Glasgow-based artist Richard Wright, who created a beautiful fresco in gold leaf, has won this year's Turner Prize, the U.K.'s most prestigious art prize.

It was a surprising choice for the Turner committee, which often opts for more outrageous art like Damien Hirst's pickled sharks and Mark Wallinger's State Britain, which reproduced the posters of an antiwar protester.

Wright was a figurative painter working on canvas until the early 1990s. Then he rediscovered the techniques used by old masters who use paint and gold leaf to create designs directly on a wall.

For the Turner Prize-winning work, he said he was inspired by memories of travelling down from Scotland to London, England, to visit the Tate Gallery on the overnight bus when he was younger.

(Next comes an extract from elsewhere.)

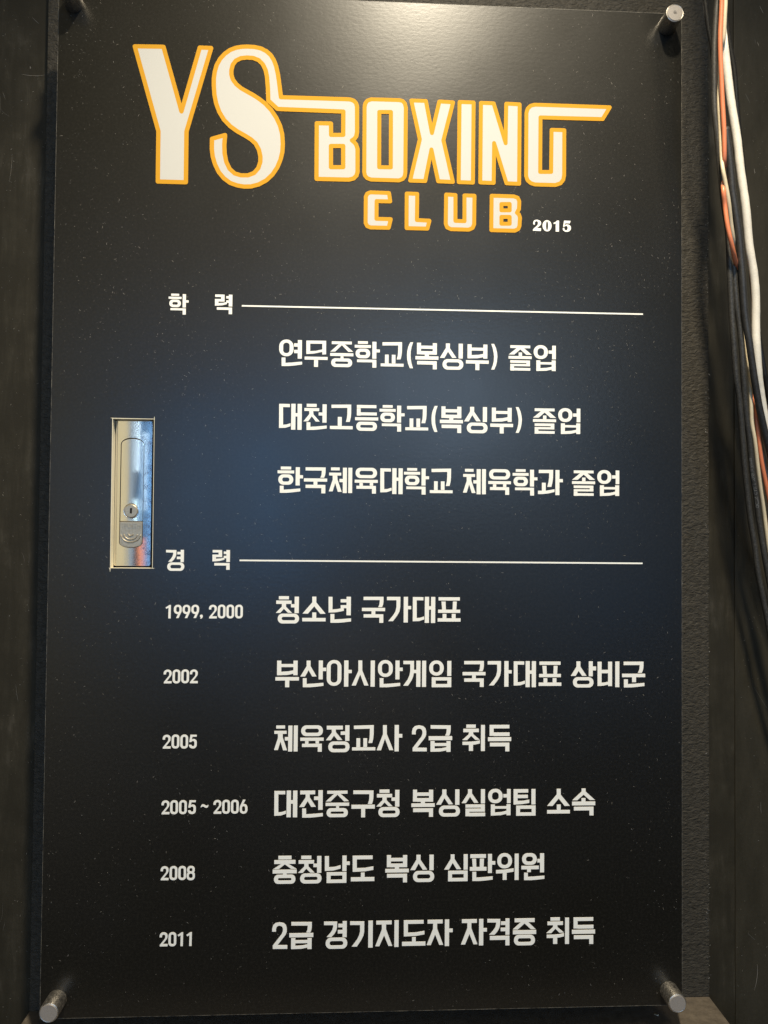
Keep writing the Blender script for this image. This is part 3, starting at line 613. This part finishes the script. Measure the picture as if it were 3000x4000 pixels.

Wright's intricate, abstract creations only survive the length of an exhibition and are painted over at the end of the show. Wright has said of his art: "This work is not for the future; it's for now."

The Turner Prize judges "admired the profound originality and beauty of Wright's work."

Wright himself appeared surprised to win the prize, named after British landscape artist J.M.W. Turner.

"I have nothing grand to say about that, just thank you. That's all I have to say," he said in his acceptance speech at the Tate on Monday.

The prize comes with a cash award equivalent to $43,175 Cdn. Wright, 49, would be ineligible for the prize next year as the artists must be under age 50.

His competition included Roger Hiorns who filled an abandoned apartment with shimmering blue crystals including a melted passenger jet engine, and Enrico David, whose work includes pictures of unclothed dolls, as well as Lucy Skaer, whose entry features 26 sculptures made from coal dust. Each of the finalists gets $8,633 Cdn.

The exhibit of Turner nominees remains at the Tate in London until Jan. 3.